Fondsbeheerders kunnen ook met kleinere posities en orders werken. Volgens Peter De Coensel van Petercam kunnen grote verkooporders boven 10 miljoen euro problematisch worden in markten onder stress. “Kleinere orders van enkele miljoenen euro’s zijn gemakkelijker en voor een betere prijs uit te voeren”, weet hij. De Coensel zorgt er daarom voor dat obligatiefondsen zijn opgebouwd uit goed verhandelbare posities. “De voorkeur gaat uit naar obligatie-uitgiftes met een omvang van minstens 500 miljoen euro en van bedrijven die geregeld obligaties uitgeven”, zegt hij. De posities worden beperkt tot 1 à 5 miljoen euro, zodat ze in tijden van stress gemakkelijker verkoopbaar zijn. Als actieve fondsbeheerder heeft hij, in tegenstelling tot indexfondsen die alle obligaties in een index in portefeuille hebben, de vrijheid te kiezen welke obligaties hij verkoopt.

In tijden van grote stress beschikken beleggingsfondsen over nog mechanismen om zich te beschermen. Zo kan een fonds beslissen tijdelijk te sluiten of extra kosten aan te rekenen wanneer beleggers willen uitstappen. De Bank of England stelde onlangs voor dat obligatiefondsen altijd — en dus niet alleen in tijden van crisis — uitstapkosten zouden aanrekenen om beleggers twee keer te doen nadenken vooraleer ze willen verkopen.

Onderlinge handel

Voor vermogensbeheerders bestaat er nog een andere oplossing: de banken omzeilen. Velen onder hen proberen obligaties onder elkaar te verhandelen, zonder de banken als tussenschakel te gebruiken. Aankoop- en verkooporders elektronisch op elkaar afstemmen is echter lastig als het over obligaties gaat. De reden is de al eerder genoemde diversiteit. Er zijn al verschillende pogingen geweest om elektronische handelsplatformen op te zetten, maar die trokken meestal te weinig volume aan om leefbaar te zijn.

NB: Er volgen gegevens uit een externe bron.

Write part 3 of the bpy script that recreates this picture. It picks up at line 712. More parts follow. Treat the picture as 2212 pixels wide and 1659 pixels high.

Zelfs indien dergelijke systemen van de grond zouden komen, dan nog vormen vermogensbeheerders geen volwaardig substituut voor de banken. Ze beschikken niet over evenveel koopkracht omdat hun balansen niet opgepompt zijn met geleend geld. Bovendien hebben relatief weinigen onder hen een mandaat om tegendraads te handelen (bijvoorbeeld verkopen als de meeste andere kopen). De meeste willen dezelfde posities op hetzelfde moment innemen of verlaten.

Dat alles zou kunnen betekenen dat vermogensbeheerders in roerige tijden zich inderdaad gedwongen zien hun obligaties tegen dumpingprijzen van de hand te doen, met alle gevolgen van dien voor de beleggers. Dat banken boven op zo’n risico zaten, bleek tijdens de crisis een recept voor rampspoed. Dat ze zich nu terugtrekken heeft de markten inderdaad riskanter gemaakt, maar misschien is dat de prijs die we moeten betalen voor een veiliger banksysteem.

Enkele sceptische waarnemers claimen dat de banken de lagere liquiditeit in de obligatiemarkten als excuus willen gebruiken om een deel van de nieuwe regulering terug te draaien.

THE ECONOMIST, MATHIAS NUTTIN

In hun haast om het banksysteem veiliger te maken, hebben toezichthouders het financiële systeem nog riskanter gemaakt.

De grotere omvang van de obligatiemarkten en de kleinere rol van banken als marktmakers betekenen dat een grote massa verkooporders moeilijker verwerkt kan worden.

De bedrijven die hun financiering hebben gediversifieerd van banken naar de financiële markten dreigen de dupe te worden van de regulering die banken veiliger moet maken.